Distant delivery of LNG currently in use in Fairbanks

The concept of liquefying natural gas and transporting it for remote use is not a new concept in Alaska. For nearly five years, Fairbanks Natural Gas and its parent company, Northern Eclipse LLC, have been compressing and chilling Cook Inlet gas at Point MacKenzie and trucking it up the Parks Highway to Fairbanks. There, it is regasified and delivered via a small but growing network of gas lines to about 500 customers.

“Fairbanks Natural Gas is an example of someone who is doing this on a shoestring,” Bidwell said.
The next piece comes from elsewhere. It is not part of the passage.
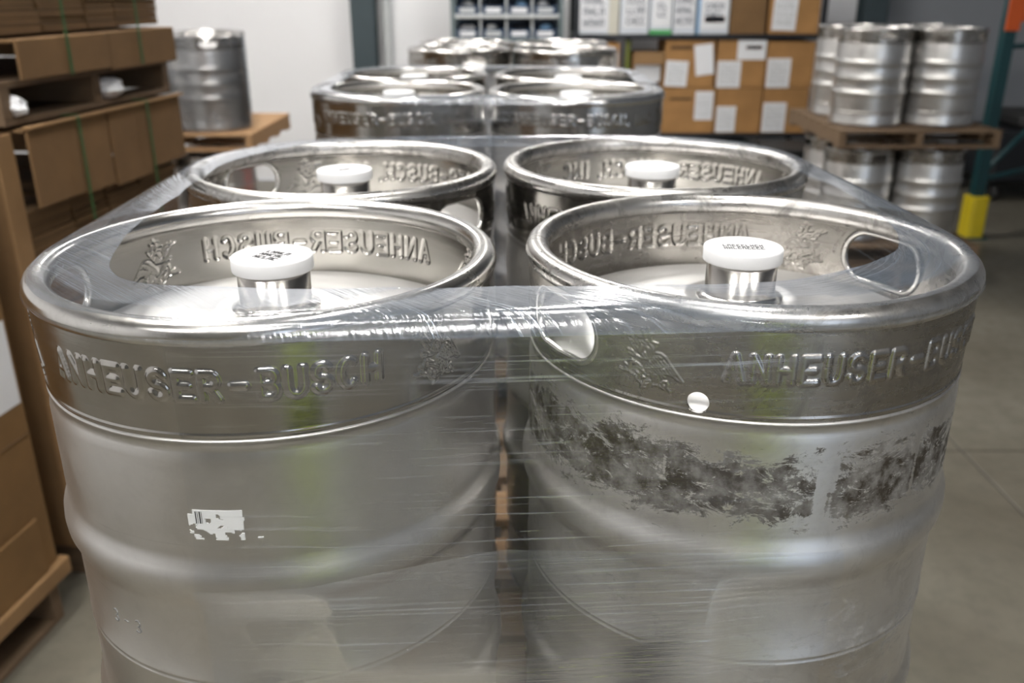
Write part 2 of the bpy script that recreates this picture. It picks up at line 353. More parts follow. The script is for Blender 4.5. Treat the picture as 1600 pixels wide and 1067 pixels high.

In fact, his analysis included information obtained from Fairbanks Natural Gas general manager Dan Britton. Britton also presented information about the company’s system during the rural energy conference on Sept. 17.

One additional consideration for a rural LNG project is the amount of gas consumed in the process. “We consume gas in the process … about 70 to 80 percent efficiency,” Britton said. “It takes energy to make energy.”

Transportation costs are also big factor, as the specialized 12,000-gallon tankers pulled by semi trucks cost about $200,000 each. “Hauling costs are about $1.30 to $1.40 per mile,” he said, for the 700-mile round trip.